Radiant in Residential

Achieve a minimalist look without sacrificing comfort with radiant floor heating

Tue, 09/17/2013 - 13:24

A Lincoln Park home is demonstrating the power of a minimalist look in a small space. Brock and Liz Haldeman purchased a 25-by-125-foot city lot in 2011 and began the process of making the empty, miniscule space into a home. Chicago Magazine reported that the couple hired architects Mark Peters of Studio Dwell, who designed the shell, and Patrizio Fradiani of Studio F, who worked on the interior. Together, the architects created a minimalist oasis for the couple.

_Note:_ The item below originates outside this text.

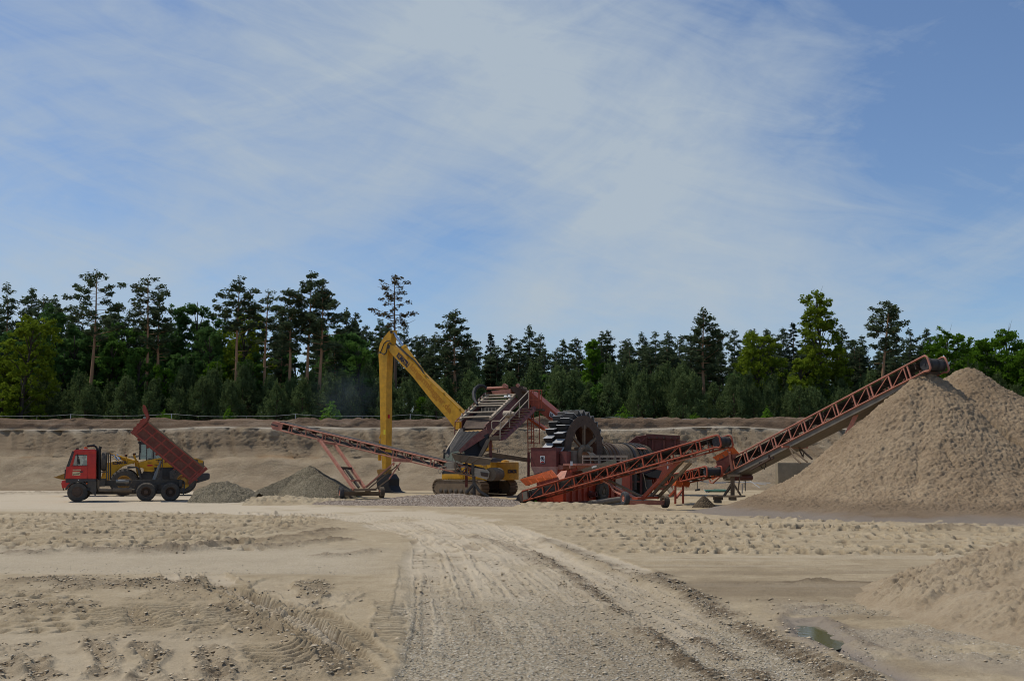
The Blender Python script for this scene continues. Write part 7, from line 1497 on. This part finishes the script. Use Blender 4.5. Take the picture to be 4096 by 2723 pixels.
def bushy_parts(seed, H=5, w=1.9, n=130, mat='young', per=30, leaf=.11):
    random.seed(seed); mb = MB(); mb.path([(0, 0, 0), (0, 0, H * .5), (.05, 0, H * .97)], [.09, .06, .015], 6); cen = []; rad = []
    for k in range(n):
        q = random.random() ** .8; rr = w * (1 - q) ** .8 * (1.15 if q > .12 else .95) * (.35 + .75 * random.random()); a = random.uniform(0, 2 * PI)
        c = Vector((rr * math.cos(a), rr * math.sin(a), .25 + q * (H - .45))); cen.append(c); r = random.uniform(.22, .40); rad.append((r, r, r * 1.5))
        if k % 5 == 0: mb.path([(0, 0, max(.2, c.z - .5)), c], [.025, .008], 4)
    for k in range(14): a = random.uniform(0, 6.28); q = random.uniform(.5, .98); rr = w * (1 - q) ** .6; cen.append(Vector((rr * math.cos(a), rr * math.sin(a), .4 + q * H))); rad.append((.10, .10, .42))
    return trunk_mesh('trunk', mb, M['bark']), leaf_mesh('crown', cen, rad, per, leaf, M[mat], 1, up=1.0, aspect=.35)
def spruce_parts(seed, H=15, w=2.6):
    random.seed(seed); mb = MB(); mb.path([(0, 0, 0), (0, 0, H * .6), (0, 0, H)], [.18, .1, .012], 6); cen = []; rad = []
    nb = 75
    for k in range(nb):
        q = k / nb; z = H * (.15 + .84 * q); L = w * (1 - q) ** .85 * random.uniform(.75, 1.1) + .08; a = k * 2.4 + random.random(); d = Vector((math.cos(a), math.sin(a), -.28)); p = Vector((0, 0, z)); mb.path([p, p + d * L * .6, p + d * L + Vector((0, 0, .06 * L))], [.03, .02, .008], 4)
        for j in range(max(1, int(L * 2.6))): g_ = (j + .7) / max(1, int(L * 2.6)); cen.append(p + d * L * g_ + Vector((0, 0, -.06))); rad.append((.26, .26, .16))
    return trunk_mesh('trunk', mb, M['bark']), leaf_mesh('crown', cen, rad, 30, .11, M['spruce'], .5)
def leafy_parts(seed, H=11, cw=3.0, c0=.18, mat='leaf', lobes=9, n=200, per=34, leaf=.13, shape='round', deadtop=False, lean=0.0):
    random.seed(seed); mb = MB(); fs = np.linspace(0, 1, 9); tp = lambda f: Vector((lean * f * H + .12 * math.sin(seed + 4 * f), .1 * math.cos(seed + 3 * f), f * H * .97)); mb.path([tp(f) for f in fs], [.20 * (1 - .9 * f) + .012 for f in fs], 7)
    cen = []; rad = []
    lb = []
    for k in range(lobes):
        q = (k + .5) / lobes; z = c0 + (1 - c0) * q; 
        prof = {'round': math.sin(PI * (.12 + .80 * q)) ** .6, 'column': .62 + .38 * math.sin(PI * (.15 + .7 * q)) - .42 * max(0, q - .55), 'cone': (1 - q) ** .7 + .12}[shape]
        for j in range(3): a = k * 2.1 + j * 2.1 + random.uniform(-.4, .4); rr = cw * prof * random.uniform(.35, .72); lb.append((tp(z) + Vector((rr * math.cos(a), rr * math.sin(a), random.uniform(-.5, .5))), cw * prof * random.uniform(.30, .5)))
    for c, r in lb:
        st = tp(max(.1, (c.z / H) - .16)); mid = st.lerp(c, .55) + Vector((0, 0, .2)); mb.path([st, mid, c], [.07, .045, .012], 5)
        for j in range(n // len(lb) + 1):
            d = Vector((random.gauss(0, 1), random.gauss(0, 1), random.gauss(0, .8))).normalized() * r * random.uniform(.45, 1.08); cc = c + d; cen.append(cc); q = random.uniform(.20, .42); rad.append((q * 1.2, q * 1.2, q * .8))
    if deadtop:
        for k in range(5):
            p = tp(random.uniform(.88, .97)); a = random.uniform(0, 6.28); L = random.uniform(.8, 1.9); mb.path([p, p + Vector((math.cos(a) * L * .3, math.sin(a) * L * .3, L * .55)), p + Vector((math.cos(a) * L * .5, math.sin(a) * L * .5, L))], [.03, .018, .006], 4)
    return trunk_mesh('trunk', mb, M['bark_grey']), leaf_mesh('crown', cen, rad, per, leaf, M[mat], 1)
def plant_tree(name, parts, loc, label, cat, group=None, sc=1.0, rz=0.0, sz=None):
    t = bpy.data.objects.new(name, None); COL.objects.link(t); t.location = loc; t.scale = (sc, sc, sz or sc); t.rotation_euler = (0, 0, rz); t.empty_display_size = .5; tag(t, label, cat, group)
    for nm, me in zip(('trunk', 'crown'), parts):
        o = bpy.data.objects.new(nm, me); COL.objects.link(o); o.parent = t
    return t
GP_Z = 5.55
def spot(x, ytop, D): p = at(x, ytop, D); return Vector((p.x, D, GP_Z)), p.z - GP_Z
# prototypes
PB = [pine_parts(100 + i, 15, [.42, .5, .36, .55, .46, .40, .52, .38][i], [1.7, 2.0, 1.9, 2.2, 1.6, 1.8, 2.1, 2.0][i], [44, 40, 50, 36, 44, 48, 38, 46][i], 1.25, 0, 'pine', 'bark' if i % 2 else 'bark_orange', .1 * (i % 3), 32, .12) for i in range(8)]
PBH = 15.0
WH = {}
def behind(x): return 'behind the red truck' if x < 900 else 'behind the excavator arm' if x < 1950 else 'behind the bucket wheel' if x < 2950 else 'behind the right conveyor'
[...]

According to the news source, the vertical space is filled with plenty of natural light that is let in through frosted glass windows, crisp geometric furnishings allow rooms to appear larger and no square footage is wasted. To accomplish the task of making every inch of space usable, the homeowners invested in a radiant floor heating system. The technology lies unseen underneath the floorboards and unlike other more traditional systems like baseboard units, vents or radiators, does not stick out or limit the flow of the space. 

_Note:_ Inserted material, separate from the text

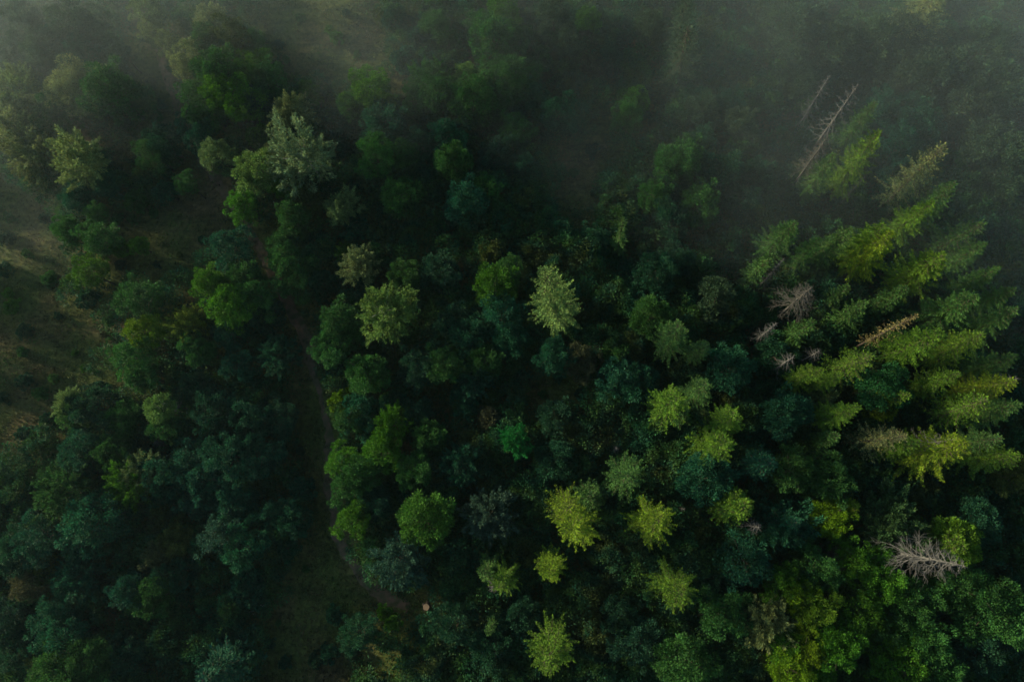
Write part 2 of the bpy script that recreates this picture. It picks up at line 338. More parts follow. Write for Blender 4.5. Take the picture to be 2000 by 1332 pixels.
# ------------------------------------------------------------------ the data read off the photograph
# broadleaf trees: x, y, crown radius (photo pixels), colour code, [style: s spiky, b birch]
B_TXT = """
25 180 34 p s;150 170 40 q;225 185 40 m;35 250 34 q s;75 300 34 q s;100 240 26 m;125 215 24 m;155 315 42 q s;155 385 30 t;205 360 26 t;
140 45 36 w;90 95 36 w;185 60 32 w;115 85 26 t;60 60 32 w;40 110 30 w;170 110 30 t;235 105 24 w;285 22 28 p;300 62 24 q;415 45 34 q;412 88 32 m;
335 95 24 q;347 128 22 t;380 130 32 q;455 82 34 o;495 85 24 m;435 150 44 m;450 188 42 g;395 200 34 m;497 140 30 g;530 162 32 m;515 200 30 d;
372 245 24 t;395 275 27 t;423 302 27 p;322 280 32 d;295 300 24 m;365 360 22 m;325 375 20 t;265 395 20 m;192 420 22 m;137 448 22 m;
612 190 20 g;575 225 32 q s;553 245 20 r;507 270 22 g;500 335 42 P b;595 308 56 S s;535 325 26 p s;602 400 28 o s;476 402 26 g;575 428 30 m;668 405 27 p s;472 273 18 o;560 370 24 g;
746 35 14 o;772 42 22 d;788 38 14 r;850 50 24 m;851 18 20 m;821 80 22 t;877 90 22 m;888 118 18 m;982 42 30 g;965 78 40 m;937 55 27 m;1003 84 30 m;
845 150 28 m s;853 182 34 m;811 196 24 m;915 160 27 P b;926 198 38 m;790 120 22 t;995 145 34 m;1030 148 26 m;716 180 36 g;690 205 30 m;765 210 18 g;
993 185 30 m;1045 198 28 t;1091 225 38 t;750 250 40 t;695 245 32 d;678 290 18 t;878 272 36 t;1010 255 30 m;737 310 32 m;790 305 26 m;825 290 30 d;
888 318 36 m;900 345 14 p;780 380 32 m;825 360 16 t;947 372 28 m;965 315 32 d;1003 290 28 d;1028 330 26 d;910 396 38 t;
1150 42 24 g;1150 90 22 r;1080 50 30 w;1110 90 28 w;1189 118 24 d;1273 52 26 w;1241 198 20 g;1228 228 26 m;1157 133 22 r;1052 115 22 m;
1275 380 30 m;1315 320 36 m;1213 455 18 g s;1308 437 36 d;
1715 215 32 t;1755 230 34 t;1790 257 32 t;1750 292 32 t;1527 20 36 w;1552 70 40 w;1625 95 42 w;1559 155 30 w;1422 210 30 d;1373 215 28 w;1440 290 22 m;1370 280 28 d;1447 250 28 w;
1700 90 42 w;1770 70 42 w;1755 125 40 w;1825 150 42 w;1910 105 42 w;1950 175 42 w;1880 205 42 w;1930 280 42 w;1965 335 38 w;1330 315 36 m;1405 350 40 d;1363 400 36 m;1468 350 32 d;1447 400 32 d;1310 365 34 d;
140 455 24 m;196 465 32 m;235 482 20 g;270 478 18 g;175 533 32 g;455 489 36 t;277 583 38 m;287 650 36 L;266 702 40 m;280 735 30 m;371 636 36 Y2 s;385 680 28 m;413 555 34 g;455 604 38 g;480 545 30 m;507 580 32 m;525 615 34 d;
402 692 26 m;465 713 30 t;451 652 28 t;546 692 32 t s;550 478 26 m;556 503 28 m;577 538 34 m;630 555 26 d;671 496 20 g s;702 517 32 p s;730 500 24 m;695 454 24 t;665 629 38 m;647 678 36 m;695 720 22 r;686 660 26 m;
672 783 22 L;682 818 28 m;136 786 24 p s;152 811 26 m;196 800 36 d;248 815 28 m;315 797 32 P;325 836 28 m;224 881 28 m;157 877 32 t;
420 800 42 d;490 818 36 d;546 818 34 d;385 760 36 d;437 846 38 d;168 900 32 t;122 964 42 m s;227 885 26 m;259 950 34 g s;273 918 28 p s;196 1016 46 t;80 1055 34 t;87 1097 20 Y2;45 1076 34 d;63 1142 24 r;
165 1062 28 t;154 1125 34 t s;112 1195 32 t;130 1240 42 t;297 1167 32 m;259 1156 30 t;325 929 36 t;371 911 36 t;413 938 38 t;455 894 42 t;507 894 40 t;455 981 34 t;332 962 28 t;392 978 30 t;
346 1055 28 o;325 1083 28 r;336 1118 30 d;437 1041 36 p2;476 1069 42 t;546 1006 30 t;574 1016 28 t;588 957 22 t;560 1069 18 t;483 1146 24 t;175 1293 42 m;122 1303 38 m;245 1286 36 d;35 1268 26 d;21 1209 32 d;
748 608 50 P s;860 535 42 d;790 538 32 m;958 500 24 o;968 559 38 g;993 535 28 m;982 618 38 t;1000 660 36 t;895 629 42 d;923 657 38 t;874 713 38 m;825 713 38 d;947 706 32 m;923 743 32 t s;720 730 40 m;
769 832 36 g s;710 807 36 t;818 811 30 t;839 853 32 m;909 786 26 t;954 818 22 r;1007 860 28 E s;1087 818 36 d;1084 699 34 t;1136 702 32 r;1196 695 26 m;1210 741 36 t;1245 748 38 t;1273 622 38 m;1280 538 38 d;1157 475 32 d;
1398 580 36 w;1325 513 28 d;1604 783 26 p s;1723 797 25 Y;1713 758 40 e;1528 808 46 t;1475 804 24 d;1422 720 46 t;1510 700 36 d;
1377 936 52 t;1372 1044 18 o;1450 1093 50 t;1615 936 44 m;1545 918 42 m;1531 1023 46 t s;1618 1006 32 L;1722 1008 44 m2 s;1760 1045 40 m2 s;1632 1083 20 n;1867 1055 36 y;1902 1023 38 d;
1668 1092 32 g;1716 1122 34 g;1700 1154 26 m;1524 1138 32 g;1566 1166 32 L;1590 1106 34 m;1590 1181 32 y;1674 1188 36 g;1786 1174 38 m;1825 1156 26 g;1870 1150 36 m;1920 1176 36 m;1947 1203 48 m;1499 1219 38 q s;1528 1254 30 g;1572 1268 30 L;1545 1306 34 L;1592 1314 30 g;1632 1261 42 g;1742 1243 36 g;1800 1248 36 m;1762 1310 40 g;1822 1300 36 m;1730 1223 30 m;
1408 1198 40 m;1335 1286 48 m;1895 1268 42 d;1384 1128 30 d;1982 929 32 o;685 953 32 m;671 901 32 g;702 929 36 m;692 1016 32 g;730 980 32 t;730 1065 17 e;783 1090 44 p2 s;748 887 36 g;807 918 34 m;902 915 34 t s;
835 1016 52 G;954 1006 40 S2 s;765 1216 14 g;751 1195 12 g;1014 1202 34 d;895 1216 36 d;965 1268 36 d;702 1233 30 d;1210 1198 36 d;1245 1251 42 d;1087 901 38 d
"""
# spruces: tip x, tip y, crown radius (photo pixels), colour, height m, proto
S_TXT = """
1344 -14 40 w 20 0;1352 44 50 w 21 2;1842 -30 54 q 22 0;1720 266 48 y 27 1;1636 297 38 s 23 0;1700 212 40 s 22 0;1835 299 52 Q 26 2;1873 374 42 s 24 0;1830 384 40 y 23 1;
1915 420 44 s 23 2;1543 427 44 s 23 0;1645 441 42 s 22 1;1737 432 48 y 25 0;1758 456 52 Y 25 1;1865 486 58 y 26 0;1968 518 34 s 22 3;1917 575 50 s 24 1;
1508 492 30 s 19 3;1078 518 70 P 34 4;1215 441 22 s 16 3;1337 630 40 s 22 0;1380 660 24 s 18 3;1323 772 44 y 21 0;1585 628 36 s 18 3;1700 590 36 s 19 3;1996 615 46 s 24 0;
1838 648 54 y 25 1;1928 658 48 y 24 0;1590 716 38 y 21 1;1645 724 34 y 20 0;1708 688 48 y 23 2;1966 735 46 Y 22 0;1952 796 50 y 24 2;1664 806 42 y 21 1;1745 850 48 Q 21 2;
1791 872 38 y 20 0;1376 752 34 s 18 0;1345 800 28 s 14 3;1442 820 38 y 19 0;1404 856 44 y 19 1;1961 862 44 s 22 0;2004 880 46 y 22 1;1895 892 62 Y 25 1;1502 897 34 t 17 0;1452 982 40 y 18 0;
1670 984 30 Y 12 5;1093 992 52 Y 22 2;1129 1031 56 Y 26 1;1146 975 40 s 16 0;1290 1030 50 Y 22 0;1226 925 42 s 17 1;1066 1112 38 Y 17 3;944 1122 34 s 16 3;976 1140 38 y 17 0;
952 1236 22 s 13 3;1072 1308 60 y 24 0;1331 1157 48 y 18 0;384 1322 50 t 15 4;1600 470 34 s 20 1;1935 470 36 s 20 3;1985 560 38 s 22 0;1870 735 36 y 20 0;1990 700 40 s 21 1;1985 800 38 s 20 3;1770 560 34 s 18 2;1660 560 28 s 16 3;1762 765 30 y 17 1;1640 860 30 s 16 0;1560 1034 36 t 15 0;1890 1062 40 y 17 3
"""
# dead trees: tip x, tip y, radius scale, height, kind
D_TXT = """
1678 163 1.25 25 A br;1622 146 1.0 20 A gr;1692 342 .35 15 A pale;1617 266 .85 22 B pale;1584 563 1.15 19 B br;1533 503 .5 18 A br;1518 630 .7 16 A gr;1793 615 .7 25 T br;1602 684 1.0 12 S gr;1551 697 .95 15 S br;
1888 1106 1.0 27 H gr;1484 1030 .9 13 S gr;961 1148 .9 14 S gr;316 788 1.2 11 S gr;303 862 .9 5 S gr;1991 738 1.1 18 A gr;1868 858 .8 20 S br;1338 994 .45 9 S gr;1205 875 .5 6 S gr
"""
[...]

In addition to providing the homeowners the use of the greatest amount of space possible, radiant floor heating also improves the comfort individuals can feel in the home. The technology provides a consistent flow of warmth throughout the entire building. Unlike traditional systems that push hot air around a space, a radiant floor heating system uses the science of conduction to bounce heated air molecules from the floors to the ceiling. Because heat is being created at the floor level and travels up, individuals get to experience the greatest warmth in the spaces they occupy, instead of letting all of the heat pool at the ceilings as it rises. 
In a modern space like this one, using a radiant floor heating system was the best option for the homeowners.